Meteor Lights Up Midwestern Sky
People from Wisconsin down to Missouri reported seeing a meteor that lit up the midwestern sky Wednesday night. It appeared a little past 10 PM.
At exactly that moment, Steve Baron was in the window seat of a Southwest Airlines jet flying from Las Vegas to Chicago. Suddenly, he saw a flash he describes as "impossibly bright."
"Like if you lit magnesium on fire", Baron explained. "It was like daylight outside, only it was the brightest day you've ever seen."
Baron, a vice president at Chicago-based Local TV L-L-C, is a former broadcast meteorologist. But this didn't look like any weather event Baron had ever seen.
Baron said he wonders, "Is it, like, a missile or something? Are we flying over a bombing range? Then it dawned on me that it had to be coming from outer space."
Scientists say he's probably right. The object is presumed to be a meteor entering the earth's atmosphere, or possibly, a piece of space junk.

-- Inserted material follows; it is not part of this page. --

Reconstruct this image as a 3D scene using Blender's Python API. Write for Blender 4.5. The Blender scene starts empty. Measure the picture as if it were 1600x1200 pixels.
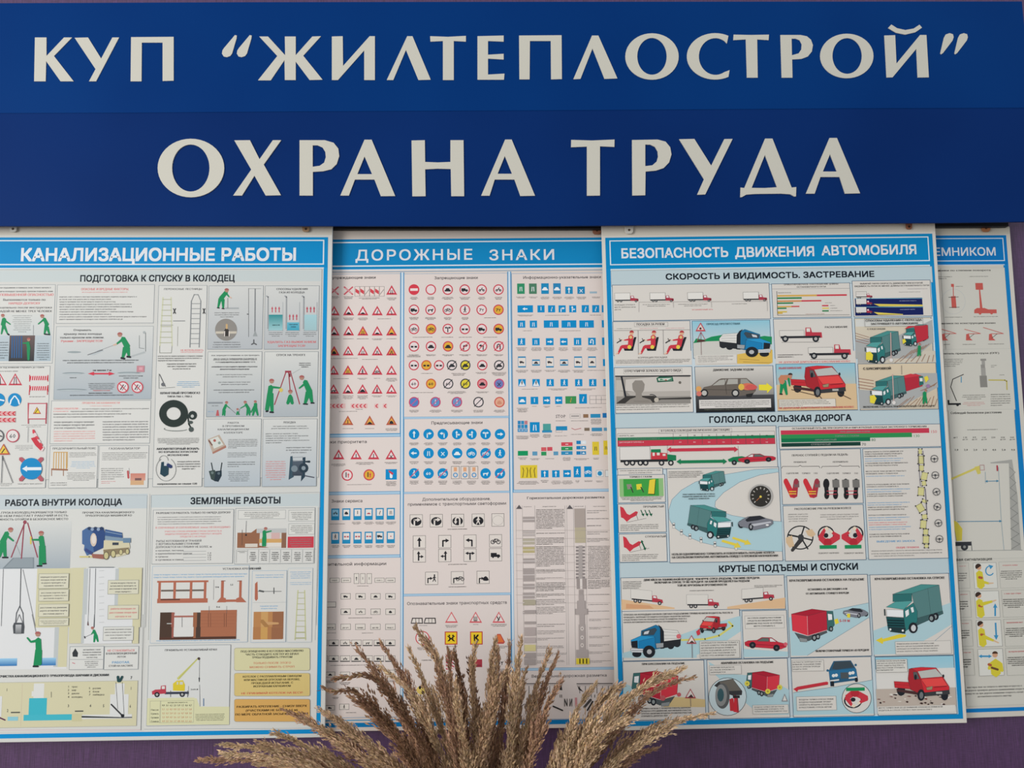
import bpy, math, random
import numpy as np
from mathutils import Matrix, Vector
from mathutils.geometry import tessellate_polygon
SC = bpy.context.scene
COL = SC.collection
rnd = random.Random(7)

# ------------------------------------------------------------------ camera, light, exposure
F = 1250.0
PITCH, YAW, ROLL = [math.radians(a) for a in (5.655, 1.1415, .6936)]
cp, sp, cy, sy, cr, sr = (math.cos(PITCH), math.sin(PITCH), math.cos(YAW), math.sin(YAW), math.cos(ROLL), math.sin(ROLL))
ROT = np.array([[cy, sy, 0], [-sy, cy, 0], [0, 0, 1]]) @ np.array([[1, 0, 0], [0, cp, -sp], [0, sp, cp]]) @ np.array([[cr, 0, sr], [0, 1, 0], [-sr, 0, cr]])
CAM = np.array([0.0, -1.44, 1.36])
cam_data = bpy.data.cameras.new('camera')
cam = bpy.data.objects.new('camera', cam_data); COL.objects.link(cam); SC.camera = cam
cam_data.sensor_width = 36; cam_data.lens = F / 1600 * 36; cam_data.clip_start = .02
M = Matrix.Identity(4)
for r_ in range(3):
    M[r_][0] = ROT[r_, 0]; M[r_][1] = ROT[r_, 2]; M[r_][2] = -ROT[r_, 1]; M[r_][3] = CAM[r_]
cam.matrix_world = M

SC.view_settings.view_transform = 'Standard'; SC.view_settings.look = 'None'
SC.view_settings.gamma = 1; SC.view_settings.use_curve_mapping = False
SC.view_settings.exposure = 0.0
world = bpy.data.worlds.new('room_light'); SC.world = world; world.use_nodes = True
bg = world.node_tree.nodes['Background']; bg.inputs[0].default_value = (.93, .96, 1, 1); bg.inputs[1].default_value = .66
def area(name, loc, look, size, sizey, power, col):
    l = bpy.data.lights.new(name, 'AREA'); l.shape = 'RECTANGLE'; l.size = size; l.size_y = sizey; l.energy = power; l.color = col
    o = bpy.data.objects.new(name, l); COL.objects.link(o); o.location = loc
    o.rotation_euler = (Vector(look) - Vector(loc)).to_track_quat('-Z', 'Y').to_euler()
area('window_daylight', (-3.0, -3.1, 1.9), (0.1, 0, 1.3), 1.8, 1.8, 95, (1, .985, .96))

# ------------------------------------------------------------------ helpers
def unproj(P, Y):
    """pixel of the 1600x1200 photograph -> point on the vertical plane y=Y"""
    P = np.asarray(P, float).reshape(-1, 2)
    d = np.stack([(P[:, 0] - 800) / F, np.ones(len(P)), (600 - P[:, 1]) / F], 1) @ ROT.T
    return CAM + d * ((Y - CAM[1]) / d[:, 1])[:, None]
def at(x, y, Y): return unproj([(x, y)], Y)[0]
INK = [1.2]
def lin(c, k=None):
    k = k or INK[0]
    if isinstance(c, str): c = [int(c[i:i + 2], 16) for i in (0, 2, 4)]
    out = []
    for v in c:
        v = v / 255; v = v / 12.92 if v <= .04045 else ((v + .055) / 1.055) ** 2.4
        out.append(min(v * k, .95))
    return out
def tag(o, label=None, cat=None, group=None, kind=None):
    if label: o['label'] = label
    if cat: o['category'] = cat
    if group: o['group'] = group
    if kind: o['kind'] = kind
    return o
def material(name, col=None, rough=.5, spec=.3, attr=False):
    m = bpy.data.materials.new(name); m.use_nodes = True
    b = m.node_tree.nodes['Principled BSDF']
    b.inputs['Roughness'].default_value = rough; b.inputs['Specular IOR Level'].default_value = spec
    if attr:
        a = m.node_tree.nodes.new('ShaderNodeAttribute'); a.attribute_name = 'Col'
        m.node_tree.links.new(a.outputs['Color'], b.inputs['Base Color'])
    elif col: b.inputs['Base Color'].default_value = (*col, 1)
    return m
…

Andy Ervin is a senior meteorologist with the National Weather Service in the Quad Cities. He says the object was a meteor, "certainly the brightest meteor I've ever seen". Ervin says most eyewitnesses the Weather Service has talked to say it was "exceptionally bright or probably the brightest thing most folks have seen in the sky beyond lightning or the sun".
Forecasters say a meteor shower called Gamma Virginids began April 4 and is expected to last to April 21 with peak activity Wednesday and Thursday. But they couldn't immediately confirm if the Midwest meteor was part of that shower.